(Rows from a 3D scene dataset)
__________

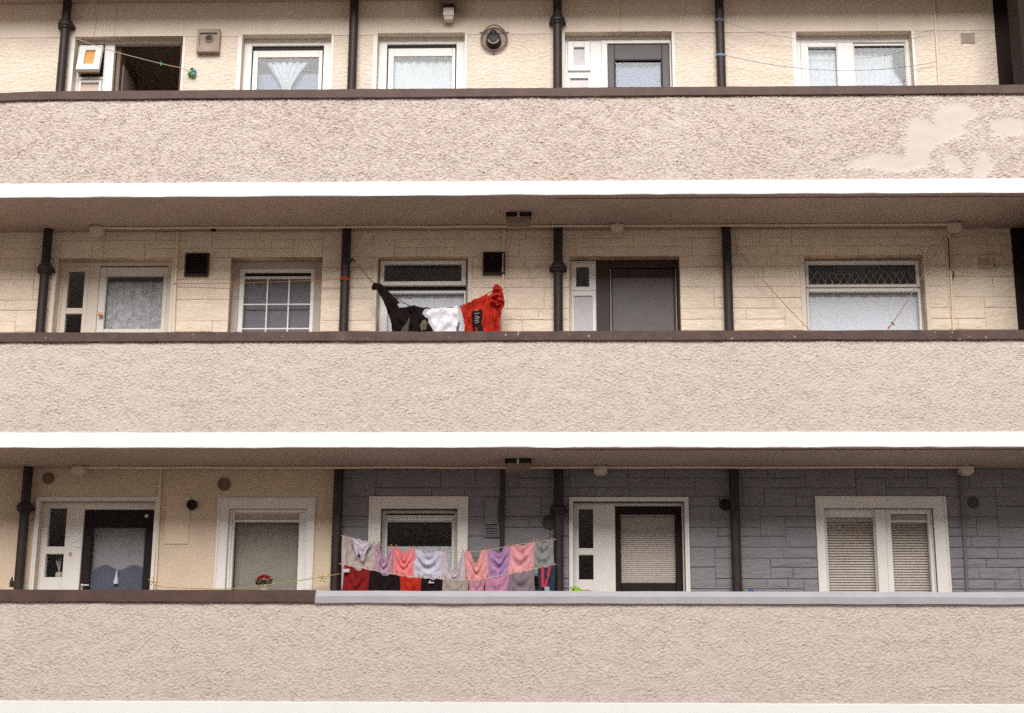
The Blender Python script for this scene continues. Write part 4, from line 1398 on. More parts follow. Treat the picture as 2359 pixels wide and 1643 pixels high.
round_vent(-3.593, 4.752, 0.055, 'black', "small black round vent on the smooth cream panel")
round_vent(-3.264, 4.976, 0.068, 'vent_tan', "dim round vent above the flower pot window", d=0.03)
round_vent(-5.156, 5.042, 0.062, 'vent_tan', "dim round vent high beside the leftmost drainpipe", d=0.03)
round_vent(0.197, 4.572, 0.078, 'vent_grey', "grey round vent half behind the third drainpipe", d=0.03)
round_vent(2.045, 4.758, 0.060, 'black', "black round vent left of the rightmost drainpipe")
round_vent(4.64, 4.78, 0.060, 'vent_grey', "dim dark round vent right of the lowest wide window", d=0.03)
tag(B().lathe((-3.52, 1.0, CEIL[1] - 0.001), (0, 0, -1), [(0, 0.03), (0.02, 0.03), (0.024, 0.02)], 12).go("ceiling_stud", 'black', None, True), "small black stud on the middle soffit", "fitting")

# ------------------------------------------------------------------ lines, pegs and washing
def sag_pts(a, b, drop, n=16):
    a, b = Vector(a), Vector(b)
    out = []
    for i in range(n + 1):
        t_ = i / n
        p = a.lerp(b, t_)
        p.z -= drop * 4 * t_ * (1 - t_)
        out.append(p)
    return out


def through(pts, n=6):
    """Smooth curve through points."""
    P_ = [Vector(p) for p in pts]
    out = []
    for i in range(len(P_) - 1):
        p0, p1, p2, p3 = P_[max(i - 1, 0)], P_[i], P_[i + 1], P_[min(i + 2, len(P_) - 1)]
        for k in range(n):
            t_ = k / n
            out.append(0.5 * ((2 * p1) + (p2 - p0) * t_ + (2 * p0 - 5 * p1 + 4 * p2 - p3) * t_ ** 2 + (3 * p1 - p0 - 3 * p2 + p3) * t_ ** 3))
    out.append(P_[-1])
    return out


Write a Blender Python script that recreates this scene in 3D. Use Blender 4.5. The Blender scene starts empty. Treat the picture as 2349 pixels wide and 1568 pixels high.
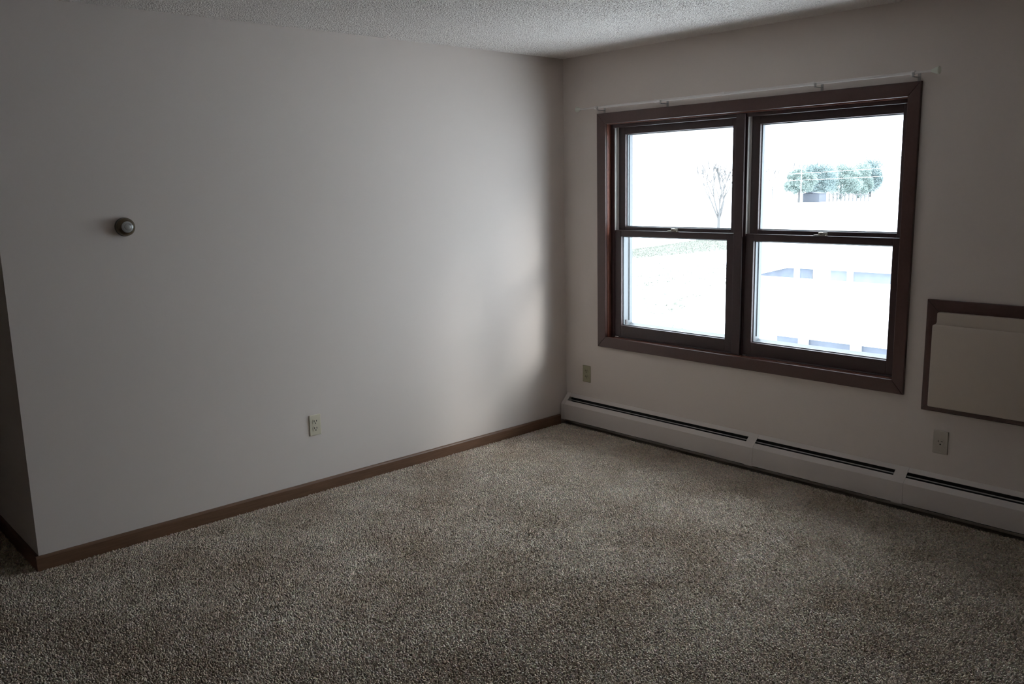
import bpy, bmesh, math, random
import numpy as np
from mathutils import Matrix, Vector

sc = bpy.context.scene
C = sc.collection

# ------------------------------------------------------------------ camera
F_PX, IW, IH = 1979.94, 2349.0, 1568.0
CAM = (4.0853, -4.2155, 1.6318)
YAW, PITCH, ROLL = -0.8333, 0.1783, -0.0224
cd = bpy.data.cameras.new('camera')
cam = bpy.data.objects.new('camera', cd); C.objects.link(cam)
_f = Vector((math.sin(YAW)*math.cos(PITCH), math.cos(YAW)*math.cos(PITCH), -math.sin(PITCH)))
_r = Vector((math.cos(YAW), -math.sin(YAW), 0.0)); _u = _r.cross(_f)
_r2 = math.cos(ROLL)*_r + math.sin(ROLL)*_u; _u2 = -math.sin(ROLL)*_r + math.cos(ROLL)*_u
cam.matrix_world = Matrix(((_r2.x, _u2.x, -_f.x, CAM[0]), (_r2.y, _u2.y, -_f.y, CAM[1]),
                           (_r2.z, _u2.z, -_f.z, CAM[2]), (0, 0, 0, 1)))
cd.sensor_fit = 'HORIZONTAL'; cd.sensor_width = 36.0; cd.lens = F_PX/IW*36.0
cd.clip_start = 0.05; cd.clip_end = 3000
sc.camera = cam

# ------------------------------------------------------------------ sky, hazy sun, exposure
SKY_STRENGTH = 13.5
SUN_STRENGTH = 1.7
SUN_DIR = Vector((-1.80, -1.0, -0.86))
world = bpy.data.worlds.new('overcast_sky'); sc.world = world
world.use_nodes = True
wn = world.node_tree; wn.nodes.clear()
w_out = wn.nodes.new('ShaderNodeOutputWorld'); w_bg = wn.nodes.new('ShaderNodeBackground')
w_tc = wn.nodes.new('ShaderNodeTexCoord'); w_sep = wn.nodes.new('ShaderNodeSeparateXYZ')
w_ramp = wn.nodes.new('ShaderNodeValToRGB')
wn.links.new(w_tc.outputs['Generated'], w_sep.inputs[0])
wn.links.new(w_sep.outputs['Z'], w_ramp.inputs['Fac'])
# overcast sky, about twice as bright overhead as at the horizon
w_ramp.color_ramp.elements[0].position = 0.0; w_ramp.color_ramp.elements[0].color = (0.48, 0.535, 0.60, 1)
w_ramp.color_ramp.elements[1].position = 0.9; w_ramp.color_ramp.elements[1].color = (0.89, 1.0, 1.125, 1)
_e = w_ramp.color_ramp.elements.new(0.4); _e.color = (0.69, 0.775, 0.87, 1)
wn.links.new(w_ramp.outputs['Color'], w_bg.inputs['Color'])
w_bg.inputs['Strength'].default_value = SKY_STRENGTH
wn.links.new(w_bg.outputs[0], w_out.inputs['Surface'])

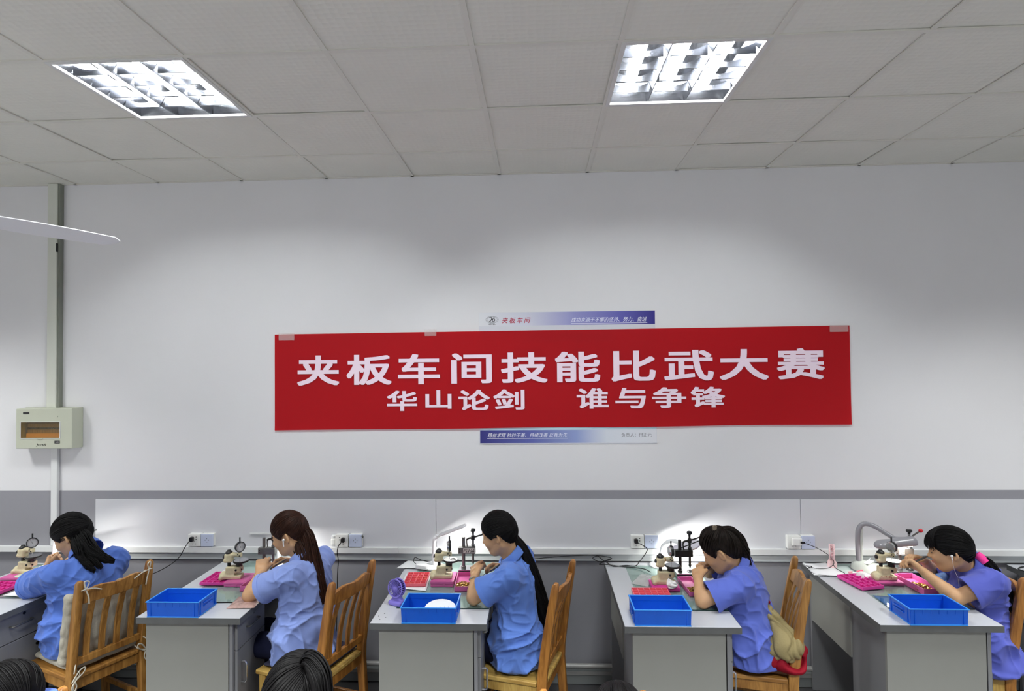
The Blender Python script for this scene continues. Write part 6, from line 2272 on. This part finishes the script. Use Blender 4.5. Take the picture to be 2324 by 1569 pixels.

__________

GIVEN EXERCISE -
Return the material line for line, from its beginning to the line that contains "tag(B().lathe((-3.52, 1.0, CEIL[1]", with the pictures left out.

OUTPUT -
The Blender Python script for this scene continues. Write part 4, from line 1398 on. More parts follow. Treat the picture as 2359 pixels wide and 1643 pixels high.
round_vent(-3.593, 4.752, 0.055, 'black', "small black round vent on the smooth cream panel")
round_vent(-3.264, 4.976, 0.068, 'vent_tan', "dim round vent above the flower pot window", d=0.03)
round_vent(-5.156, 5.042, 0.062, 'vent_tan', "dim round vent high beside the leftmost drainpipe", d=0.03)
round_vent(0.197, 4.572, 0.078, 'vent_grey', "grey round vent half behind the third drainpipe", d=0.03)
round_vent(2.045, 4.758, 0.060, 'black', "black round vent left of the rightmost drainpipe")
round_vent(4.64, 4.78, 0.060, 'vent_grey', "dim dark round vent right of the lowest wide window", d=0.03)
tag(B().lathe((-3.52, 1.0, CEIL[1] - 0.001), (0, 0, -1), [(0, 0.03), (0.02, 0.03), (0.024, 0.02)], 12).go("ceiling_stud", 'black', None, True), "small black stud on the middle soffit", "fitting")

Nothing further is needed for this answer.